CITTA’ DEL VATICANO – Per praticare la religione di Dio e non quella dell’io dobbiamo riconoscerci poveri dentro, bisognosi di misericordia e frequentare i poveri, per ricordarci che solo nella povertà interiore agisce la salvezza di Dio.
Sono le parole di Papa Francesco nell’omelia della Santa Messa di chiusura dell’Assemblea speciale del Sinodo dei Vescovi per la Regione Panamazzonica, concelebrata nella Basilica di san Pietro con i 184 padri sinodali e molti degli uditori, degli esperti e degli invitati speciali.
La processione iniziale è stata aperta da ua uditrice indigena, che ha portato un vaso con terra e piantine dell’Amazzonia, ed è stata chiusa dal Papa che ha utilizzato il pastorale donato dai partecipanti al Sinodo.
Prendendo spunto dalla parola della Liturgia domenicale, il Papa ha messo in guardia da quella che ha chiamato “religione dell’io”: “Tanti sono cattolici, si confessano cattolici, ma hanno dimenticato di essere cristiani e umani, dimentica del vero culto a Dio, che passa sempre attraverso l’amore del prossimo”, sono state le due parole.
Francesco ha quindi indicato il pubblicano dell’episodio evangelico, invitando a ripartire dallo scoprirsi bisognosi, perchè “la radice di ogni sbaglio spirituale è credersi giusti, e lasciare Dio, l’unico giusto, fuori di casa”.
Il Papa ha sottolineato infine la preghiera del povero proposta dal Libro del Siracide, che sale dritta a Dio.
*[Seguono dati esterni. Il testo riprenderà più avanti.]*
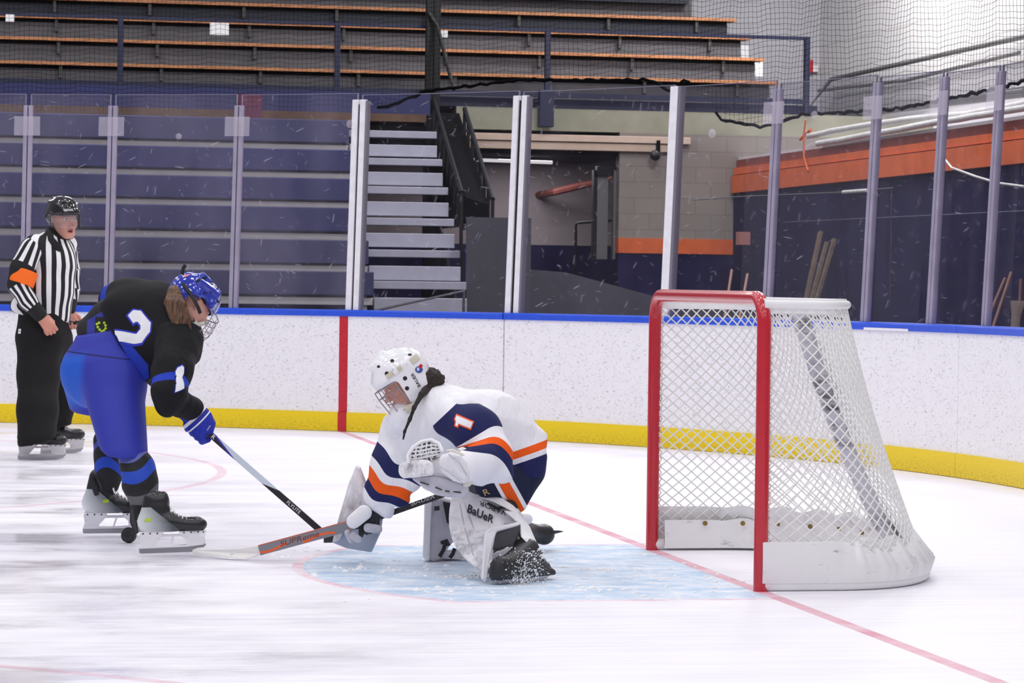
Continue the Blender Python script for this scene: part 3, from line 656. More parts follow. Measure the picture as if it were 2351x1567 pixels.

Questo perchè “il senso della fede del Popolo di Dio ha visto nei poveri i portinai del Cielo. Sono loro che ci spalancheranno o meno le porte della vita eterna, loro che non si sono considerati padroni in questa vita, che non hanno messo se stessi prima degli altri, che hanno avuto solo in Dio la propria ricchezza. Essi sono icone vive della profezia cristiana.
“In questo Sinodo abbiamo avuto la grazia di ascoltare le voci dei poveri e di riflettere sulla precarietà delle loro vite, minacciate da modelli di sviluppo predatori. Eppure, proprio in questa situazione, molti ci hanno testimoniato che è possibile guardare la realtà in modo diverso, accogliendola a mani aperte come un dono, abitando il creato non come mezzo da sfruttare ma come casa da custodire, confidando in Dio”.
Quante volte, anche nella Chiesa, ha lamentato in conclusione il Papa, “le voci dei poveri non sono ascoltate e magari vengono derise o messe a tacere perché scomode. Preghiamo per chiedere la grazia di saper ascoltare il grido dei poveri: è il grido di speranza della Chiesa. Facendo nostro il loro grido, anche la nostra preghiera attraverserà le nubi”.